# [What is expected]
Starting at the line that contains "Reconstruct this image" and stopping at the line that contains "from mathutils import Vector, Matrix", repeat every line exactly, the two end lines included, and nothing else.

# [Data for this task]

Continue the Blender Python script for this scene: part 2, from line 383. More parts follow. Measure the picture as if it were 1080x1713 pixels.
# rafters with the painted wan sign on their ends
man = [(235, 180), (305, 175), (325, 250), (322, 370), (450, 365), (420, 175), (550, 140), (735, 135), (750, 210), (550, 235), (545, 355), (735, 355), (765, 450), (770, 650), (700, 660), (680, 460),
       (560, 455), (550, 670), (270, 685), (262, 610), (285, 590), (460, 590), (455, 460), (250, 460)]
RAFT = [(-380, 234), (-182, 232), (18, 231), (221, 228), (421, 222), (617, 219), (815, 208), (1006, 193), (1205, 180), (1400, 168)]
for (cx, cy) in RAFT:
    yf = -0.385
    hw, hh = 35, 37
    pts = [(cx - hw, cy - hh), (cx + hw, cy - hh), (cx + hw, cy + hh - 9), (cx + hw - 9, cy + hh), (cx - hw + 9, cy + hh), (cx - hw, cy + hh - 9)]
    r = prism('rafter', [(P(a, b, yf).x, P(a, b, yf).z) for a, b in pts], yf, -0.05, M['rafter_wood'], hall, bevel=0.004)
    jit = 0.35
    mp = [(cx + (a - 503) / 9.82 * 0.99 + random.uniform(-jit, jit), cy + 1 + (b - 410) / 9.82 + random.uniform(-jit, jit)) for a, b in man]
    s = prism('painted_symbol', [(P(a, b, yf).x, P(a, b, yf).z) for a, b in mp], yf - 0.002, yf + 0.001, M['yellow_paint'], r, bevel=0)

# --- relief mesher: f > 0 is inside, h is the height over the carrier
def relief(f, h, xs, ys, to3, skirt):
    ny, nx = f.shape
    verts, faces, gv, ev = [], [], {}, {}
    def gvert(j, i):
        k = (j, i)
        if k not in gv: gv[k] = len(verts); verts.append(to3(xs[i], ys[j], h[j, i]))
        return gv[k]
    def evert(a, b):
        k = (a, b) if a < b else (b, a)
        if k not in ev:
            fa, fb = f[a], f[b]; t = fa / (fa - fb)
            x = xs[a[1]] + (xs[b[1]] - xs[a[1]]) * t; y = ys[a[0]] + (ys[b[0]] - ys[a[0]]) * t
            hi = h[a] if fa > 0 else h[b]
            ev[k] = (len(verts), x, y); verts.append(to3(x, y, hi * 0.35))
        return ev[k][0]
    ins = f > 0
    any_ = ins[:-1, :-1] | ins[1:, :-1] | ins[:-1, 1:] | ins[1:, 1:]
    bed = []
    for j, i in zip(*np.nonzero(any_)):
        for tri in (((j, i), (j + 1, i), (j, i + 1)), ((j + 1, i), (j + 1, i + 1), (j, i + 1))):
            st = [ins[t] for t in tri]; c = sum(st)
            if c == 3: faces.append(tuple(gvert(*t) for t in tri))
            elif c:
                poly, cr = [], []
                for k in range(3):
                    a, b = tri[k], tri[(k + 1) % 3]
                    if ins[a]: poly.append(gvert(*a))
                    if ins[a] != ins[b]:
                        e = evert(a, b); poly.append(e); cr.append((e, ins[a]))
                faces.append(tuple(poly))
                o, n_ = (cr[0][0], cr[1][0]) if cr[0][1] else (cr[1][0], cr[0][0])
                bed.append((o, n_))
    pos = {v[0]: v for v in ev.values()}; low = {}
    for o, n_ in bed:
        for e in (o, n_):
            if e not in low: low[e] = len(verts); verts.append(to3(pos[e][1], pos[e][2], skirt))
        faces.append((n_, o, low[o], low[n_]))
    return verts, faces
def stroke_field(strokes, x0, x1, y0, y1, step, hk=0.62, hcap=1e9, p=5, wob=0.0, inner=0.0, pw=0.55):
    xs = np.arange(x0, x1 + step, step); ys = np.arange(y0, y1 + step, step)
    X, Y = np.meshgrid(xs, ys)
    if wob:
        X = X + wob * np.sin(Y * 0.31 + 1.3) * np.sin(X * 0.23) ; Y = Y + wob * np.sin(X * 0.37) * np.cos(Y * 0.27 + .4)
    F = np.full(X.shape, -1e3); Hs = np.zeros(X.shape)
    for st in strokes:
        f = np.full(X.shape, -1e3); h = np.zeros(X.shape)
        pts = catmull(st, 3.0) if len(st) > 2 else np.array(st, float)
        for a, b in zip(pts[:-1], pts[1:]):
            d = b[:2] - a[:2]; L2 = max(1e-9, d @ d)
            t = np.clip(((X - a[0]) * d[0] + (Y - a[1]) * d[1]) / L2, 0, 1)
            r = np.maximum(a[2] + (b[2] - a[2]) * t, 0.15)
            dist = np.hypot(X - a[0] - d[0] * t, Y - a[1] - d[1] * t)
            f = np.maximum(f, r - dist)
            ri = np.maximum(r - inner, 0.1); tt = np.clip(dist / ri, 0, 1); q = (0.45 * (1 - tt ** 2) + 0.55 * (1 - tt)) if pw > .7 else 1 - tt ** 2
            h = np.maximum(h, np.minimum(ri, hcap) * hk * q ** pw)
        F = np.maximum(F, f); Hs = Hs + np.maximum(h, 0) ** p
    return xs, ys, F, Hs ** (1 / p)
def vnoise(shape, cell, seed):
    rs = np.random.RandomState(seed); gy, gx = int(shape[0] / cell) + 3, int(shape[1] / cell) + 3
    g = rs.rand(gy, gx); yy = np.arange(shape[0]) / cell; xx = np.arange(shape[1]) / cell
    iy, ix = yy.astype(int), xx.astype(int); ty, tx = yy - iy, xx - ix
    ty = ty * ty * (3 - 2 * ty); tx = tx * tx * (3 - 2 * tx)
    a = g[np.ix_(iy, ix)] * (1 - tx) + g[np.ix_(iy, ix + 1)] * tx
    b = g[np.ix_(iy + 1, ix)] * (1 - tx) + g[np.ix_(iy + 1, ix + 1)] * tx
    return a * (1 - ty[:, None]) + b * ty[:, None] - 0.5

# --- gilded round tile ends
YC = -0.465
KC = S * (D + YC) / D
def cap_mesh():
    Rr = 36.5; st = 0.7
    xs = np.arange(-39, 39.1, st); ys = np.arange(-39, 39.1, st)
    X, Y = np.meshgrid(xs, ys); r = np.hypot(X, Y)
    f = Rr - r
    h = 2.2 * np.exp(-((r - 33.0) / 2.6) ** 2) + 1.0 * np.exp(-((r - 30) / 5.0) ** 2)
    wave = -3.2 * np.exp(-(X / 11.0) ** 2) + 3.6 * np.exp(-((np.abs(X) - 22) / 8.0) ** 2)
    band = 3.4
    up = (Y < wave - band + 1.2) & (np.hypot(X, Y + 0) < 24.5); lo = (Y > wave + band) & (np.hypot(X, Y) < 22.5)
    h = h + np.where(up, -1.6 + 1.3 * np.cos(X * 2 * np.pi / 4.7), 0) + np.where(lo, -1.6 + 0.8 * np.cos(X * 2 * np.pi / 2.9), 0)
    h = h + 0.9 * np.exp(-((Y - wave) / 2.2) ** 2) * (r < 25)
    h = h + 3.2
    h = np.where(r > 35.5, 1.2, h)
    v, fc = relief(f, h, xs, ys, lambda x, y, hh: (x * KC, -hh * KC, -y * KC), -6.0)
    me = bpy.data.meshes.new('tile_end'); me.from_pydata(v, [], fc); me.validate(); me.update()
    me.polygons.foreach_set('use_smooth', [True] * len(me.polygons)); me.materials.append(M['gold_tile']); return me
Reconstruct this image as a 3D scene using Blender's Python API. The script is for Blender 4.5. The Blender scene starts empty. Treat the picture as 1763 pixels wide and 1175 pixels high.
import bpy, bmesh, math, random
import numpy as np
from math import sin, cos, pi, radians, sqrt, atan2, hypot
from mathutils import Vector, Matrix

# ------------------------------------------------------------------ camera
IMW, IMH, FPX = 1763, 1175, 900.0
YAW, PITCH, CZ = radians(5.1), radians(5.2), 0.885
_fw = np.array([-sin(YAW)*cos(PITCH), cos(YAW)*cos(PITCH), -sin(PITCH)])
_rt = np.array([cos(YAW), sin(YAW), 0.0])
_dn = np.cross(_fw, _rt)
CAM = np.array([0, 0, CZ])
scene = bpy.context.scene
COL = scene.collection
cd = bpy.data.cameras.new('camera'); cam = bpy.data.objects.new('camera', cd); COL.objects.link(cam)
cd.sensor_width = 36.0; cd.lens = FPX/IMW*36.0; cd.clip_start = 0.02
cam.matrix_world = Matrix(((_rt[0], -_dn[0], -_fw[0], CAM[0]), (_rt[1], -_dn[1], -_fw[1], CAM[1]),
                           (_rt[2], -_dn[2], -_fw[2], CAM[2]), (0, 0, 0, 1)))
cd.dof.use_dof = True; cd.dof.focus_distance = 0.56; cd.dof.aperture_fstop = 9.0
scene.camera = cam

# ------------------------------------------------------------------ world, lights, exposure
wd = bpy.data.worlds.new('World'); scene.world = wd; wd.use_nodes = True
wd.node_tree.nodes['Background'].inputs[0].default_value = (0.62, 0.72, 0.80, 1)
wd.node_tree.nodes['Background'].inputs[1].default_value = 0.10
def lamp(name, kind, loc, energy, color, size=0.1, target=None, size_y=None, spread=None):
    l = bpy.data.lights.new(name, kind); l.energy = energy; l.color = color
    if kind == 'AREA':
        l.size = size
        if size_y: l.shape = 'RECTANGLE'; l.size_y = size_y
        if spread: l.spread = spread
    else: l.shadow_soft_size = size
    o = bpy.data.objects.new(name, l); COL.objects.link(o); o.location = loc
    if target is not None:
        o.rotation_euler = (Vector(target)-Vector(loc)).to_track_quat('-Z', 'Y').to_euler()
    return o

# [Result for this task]
Reconstruct this image as a 3D scene using Blender's Python API. The script is for Blender 4.5. The Blender scene starts empty. Treat the picture as 1763 pixels wide and 1175 pixels high.
import bpy, bmesh, math, random
import numpy as np
from math import sin, cos, pi, radians, sqrt, atan2, hypot
from mathutils import Vector, Matrix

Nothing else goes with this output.